Another major problem, especially in the past two decades has been the population explosion of Mexico City, pushing urban sprawl further south into formerly rural areas of the Federal District. This prompted authorities to seek World Heritage Site status for the canals and the pre-Hispanic chinampa fields, in order to give them more environmental protection.[1][7][10]


Canals in the waters of Lake Xochimilco were initially created along with that of a kind of artificial agricultural plots called chinampas. Chinampas were invented by the pre-Hispanic peoples of the region around 1,000 year ago as a way to increase agricultural production. On the shallow waters of the lakes, rafts were constructed of juniper branches. Onto these rafts floating on the water, lakebed mud and soil were heaped and crops planted. These rafts, tied to juniper trees, would eventually sink and a new one built to replace it. Over time, these sunken rafts would form square or rectangular islands, held in place in part by the juniper trees. As these chinampa islands propagated, areas of the lake were reduced to canals. These “floating gardens were an important part of the economy of the Aztec Empire by the time the Spanish arrived.[15][16][17]

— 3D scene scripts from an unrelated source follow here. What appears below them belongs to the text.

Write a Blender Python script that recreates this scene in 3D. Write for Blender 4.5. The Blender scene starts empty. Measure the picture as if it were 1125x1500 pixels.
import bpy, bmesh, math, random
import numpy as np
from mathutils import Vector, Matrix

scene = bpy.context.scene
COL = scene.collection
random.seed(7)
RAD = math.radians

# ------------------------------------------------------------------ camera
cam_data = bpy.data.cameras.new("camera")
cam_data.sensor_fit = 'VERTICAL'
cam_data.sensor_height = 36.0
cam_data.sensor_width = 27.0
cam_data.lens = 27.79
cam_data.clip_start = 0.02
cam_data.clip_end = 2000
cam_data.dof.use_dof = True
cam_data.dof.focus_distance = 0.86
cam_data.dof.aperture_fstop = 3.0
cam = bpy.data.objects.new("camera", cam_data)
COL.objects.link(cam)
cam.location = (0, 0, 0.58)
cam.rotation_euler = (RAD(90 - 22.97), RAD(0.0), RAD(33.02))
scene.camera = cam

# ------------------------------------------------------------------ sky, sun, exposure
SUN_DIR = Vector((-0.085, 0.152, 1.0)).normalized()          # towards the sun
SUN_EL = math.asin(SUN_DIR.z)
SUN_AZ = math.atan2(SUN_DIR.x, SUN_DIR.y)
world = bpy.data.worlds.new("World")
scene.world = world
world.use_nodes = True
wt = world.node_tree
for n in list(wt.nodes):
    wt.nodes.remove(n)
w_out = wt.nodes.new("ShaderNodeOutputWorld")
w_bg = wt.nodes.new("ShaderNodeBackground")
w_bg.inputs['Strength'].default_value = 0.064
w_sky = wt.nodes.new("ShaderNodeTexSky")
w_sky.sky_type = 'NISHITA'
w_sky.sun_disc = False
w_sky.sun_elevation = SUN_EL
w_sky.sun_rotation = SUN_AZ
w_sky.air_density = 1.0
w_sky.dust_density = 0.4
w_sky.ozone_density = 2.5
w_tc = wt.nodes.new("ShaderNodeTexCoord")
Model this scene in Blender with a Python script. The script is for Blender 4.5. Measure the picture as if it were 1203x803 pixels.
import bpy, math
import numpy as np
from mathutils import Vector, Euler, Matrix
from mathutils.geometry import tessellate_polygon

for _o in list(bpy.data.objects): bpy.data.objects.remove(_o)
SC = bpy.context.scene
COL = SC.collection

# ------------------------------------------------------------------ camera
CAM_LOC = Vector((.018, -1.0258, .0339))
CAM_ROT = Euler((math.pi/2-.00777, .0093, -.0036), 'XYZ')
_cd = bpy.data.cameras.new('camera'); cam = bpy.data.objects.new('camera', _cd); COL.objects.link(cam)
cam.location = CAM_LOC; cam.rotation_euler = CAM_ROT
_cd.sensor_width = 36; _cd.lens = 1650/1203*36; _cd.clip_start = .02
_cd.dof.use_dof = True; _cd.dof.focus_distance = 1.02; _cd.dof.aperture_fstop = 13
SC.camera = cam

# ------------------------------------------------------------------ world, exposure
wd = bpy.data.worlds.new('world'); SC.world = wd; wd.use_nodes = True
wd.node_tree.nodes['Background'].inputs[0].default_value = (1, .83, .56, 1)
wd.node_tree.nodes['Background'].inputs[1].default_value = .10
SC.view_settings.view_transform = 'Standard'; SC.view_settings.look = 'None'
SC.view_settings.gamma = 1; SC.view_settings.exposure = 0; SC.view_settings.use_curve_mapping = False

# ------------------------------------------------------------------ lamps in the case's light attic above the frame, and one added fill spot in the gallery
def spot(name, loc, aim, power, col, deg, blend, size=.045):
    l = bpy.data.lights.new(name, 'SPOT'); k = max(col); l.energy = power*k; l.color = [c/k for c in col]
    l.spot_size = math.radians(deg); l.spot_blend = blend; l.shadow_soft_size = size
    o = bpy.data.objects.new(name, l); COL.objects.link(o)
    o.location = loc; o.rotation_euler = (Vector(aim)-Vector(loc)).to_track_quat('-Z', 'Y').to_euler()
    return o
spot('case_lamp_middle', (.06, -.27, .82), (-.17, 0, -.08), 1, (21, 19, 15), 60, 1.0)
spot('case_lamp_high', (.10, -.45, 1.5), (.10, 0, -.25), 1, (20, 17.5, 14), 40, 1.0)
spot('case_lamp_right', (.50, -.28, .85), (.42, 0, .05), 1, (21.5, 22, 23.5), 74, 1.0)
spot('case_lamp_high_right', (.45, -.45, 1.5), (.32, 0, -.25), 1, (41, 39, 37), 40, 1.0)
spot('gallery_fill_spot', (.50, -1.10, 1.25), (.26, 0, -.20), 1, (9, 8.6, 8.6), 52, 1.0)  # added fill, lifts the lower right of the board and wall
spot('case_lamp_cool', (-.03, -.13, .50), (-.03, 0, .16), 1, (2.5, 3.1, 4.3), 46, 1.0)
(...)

Today, only about 5,000 chinampas, all affixed to the lake bottom, still exist in their original form, surrounded by canals and used for agriculture. The rest have become solid ground and urbanized. In the center of Xochimilco, there about 200 chinampas, covering an area of 1,800 hectares. However, one reason the number has decreased is that smaller chinampas have been combined to create larger ones.[18] While there are still those who maintain chinampas correctly, and use them for agriculture, the chinampa culture is fading in the borough with many being urbanized, and being turned into soccer fields, and sites for housing and businesses.[19] The deterioration of many of these chinampas can be seen as their edges erode into the dark, polluted water of the canals.[16] The most deteriorated chinampas are located in the communities of Santa María Nativitas, Santa Cruz Acalpixca, San Gregoria Atlapulco and Ejido de Xochimilco. Together, these have a total of thirty eight illegal settlements. To repair a number of chinampas, the borough along with federal authorities, has reinforced forty two km of shoreline, of the 360 km that exist in the lake area. This involves the planting of juniper trees and the sinking of tezontle pylons into the lakebed.[19]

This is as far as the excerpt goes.